40. Agora que o Senhor já está nos céus, o furor dos hereges não pode, a exemplo dos judeus, pregá-lo na cruz; no entanto, com igual infidelidade, negam ser Ele o que é. Já que não podem negar as palavras sem obedecer ao sentido do que foi dito, põem em prática o ódio proveniente da impiedade.

41. Lançam as pedras das palavras e, se pudessem, tornariam a arrastá-lo do trono para a cruz.

42. Sobre os judeus, enfurecidos por causa da novidade desta sua palavra, assim está escrito: Os judeus outra vez apanharam pedras para lapidá-lo. Jesus então lhes disse: “Eu vos mostrei inúmeras boas obras, vindo do Pai; por qual delas quereis lapidar-me?” Os judeus lhe responderam: “Não te lapidamos por causa de uma boa obra, mas por blasfêmia; porque, sendo apenas homem, tu te fazes Deus” (Jo 10,31-33).

43. E tu, ó herege, reconhece o que fazes e confessas, reconhece que és cúmplice daqueles cujo exemplo de perfídia repetes. Quando foi dito: Eu e o Pai somos Um, os judeus pegaram em pedras e, não suportando seu ímpio ressentimento o mistério da fé salutar, ergueram-se com ímpeto para dar-lhe morte.

44. Tu, ao negá-lo, mesmo não tendo pedras, pensas que fazes menos? Não é diferente a vontade, mas o trono celeste tornou ineficaz a tua vontade.

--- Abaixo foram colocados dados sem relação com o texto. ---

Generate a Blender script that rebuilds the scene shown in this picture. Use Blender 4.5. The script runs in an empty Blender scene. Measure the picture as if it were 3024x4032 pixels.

45. Quão mais irreligioso és tu do que o judeu! Este lança pedras no corpo; tu, no Espírito; este, no que julgava homem; tu, em Deus; este, no que iria morrer; tu, no Juiz dos séculos.

46. O judeu diz: Sendo um homem; tu dizes: Sendo criatura. Ambos, porém, dizeis: tu te fazes Deus; esta é a comum injúria proferida contra Ele por vossa ímpia boca.

47. Negas que seja Deus gerado por Deus, que seja Filho pela verdade da natividade. Negas que eu e o Pai somos Um seja a confissão de que nos dois há uma única e semelhante natureza.

48. Supões um Deus de uma nova substância, exterior e alheia, de modo que ou Ele é um Deus de outro gênero, ou absolutamente não é Deus, porque não subsiste pela natividade, vindo de Deus.

 

O que você destaca no texto?

Como ele serve para sua espiritualidade?